Son attachement pour la langue et la culture françaises, Emma Calvé avait eu auparavant l'occasion de le démontrer à Montréal.
Elle fit ses adieux à l'Opéra en 1907, à l'occasion de la millième représentation de Carmen à Paris. «En effet, voulant finir en beauté, je suis décidée à quitter le théâtre pour toujours. En regardant mon visage de gitane, je lui ai dit un adieu sans retour! C'est de la folie disent parents et amis. Je ne veux pas que le public se lasse de moi. Il ne verra pas mes rides. Mon bon sens rouergat me suggère qu'à quarante-sept ans, on n'a plus le droit de jouer les amoureuses! Je vais continuer la carrière de concerts car ma voix n'a pas de rides.»
Elle consacra les dernières années de sa vie à l'enseignement, suivant l'exemple de madame Laborde, son professeur. Elle réunissait ses élèves dans le château de Cabrières, près de Millau, acheté en 1894.
Georges Girard nous apprend «qu'elle fit de son château de Cabrières, qu’elle avait acquis pour se ressourcer dans son pays, en une sorte de sanatorium pour les enfants pauvres de Millau. Elle n’hésita pas à soutenir les ouvriers gantiers lors de leurs grandes grèves durant les années trente.
Voilà longtemps qu'elle n'était déjà plus la star qu'elle était durant la belle époque.»
On présume qu'elle a beaucoup pris sur son capital pour accomplir ses oeuvres, car elle est morte dans le dénuement.

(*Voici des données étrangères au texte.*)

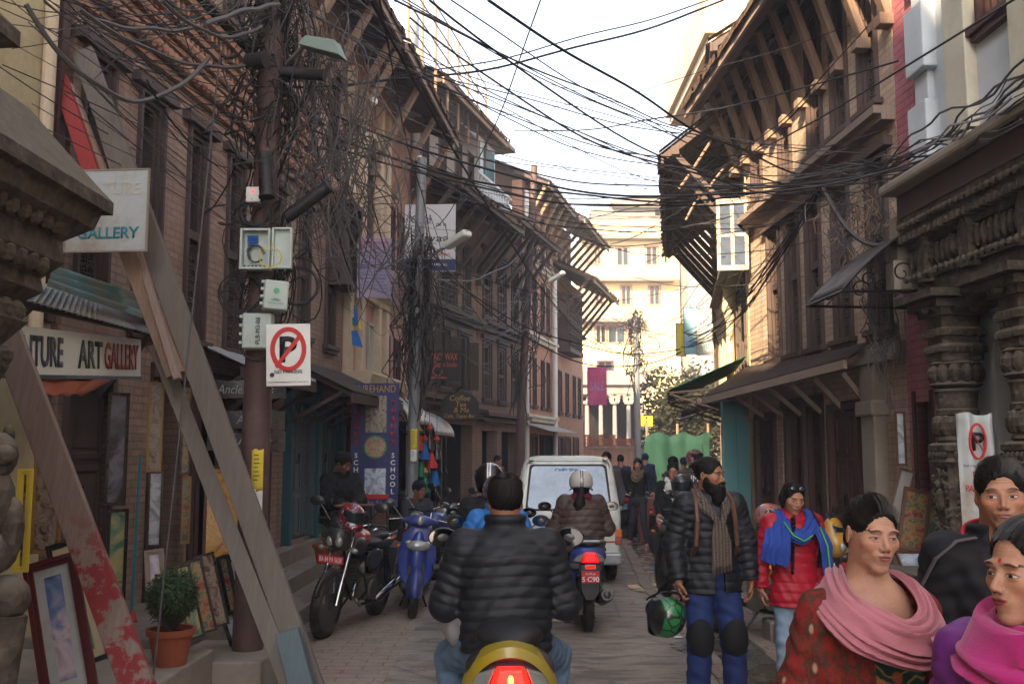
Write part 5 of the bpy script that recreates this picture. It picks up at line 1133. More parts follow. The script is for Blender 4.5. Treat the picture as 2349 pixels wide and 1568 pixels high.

Elle ne fait nullement allusion à ce dénuement dans ses mémoires, parus peu avant sa mort. Elle cite plutôt des vers de son compatriote Fabié sur la viellesse sereine.
«Si vous avez semé votre âge le plus beau
Sur les mille chemins où l'orgueil vous entraîne
Le pays vous fera une vieillesse sereine
Et l'ombre du clocher est si douce au tombeau.»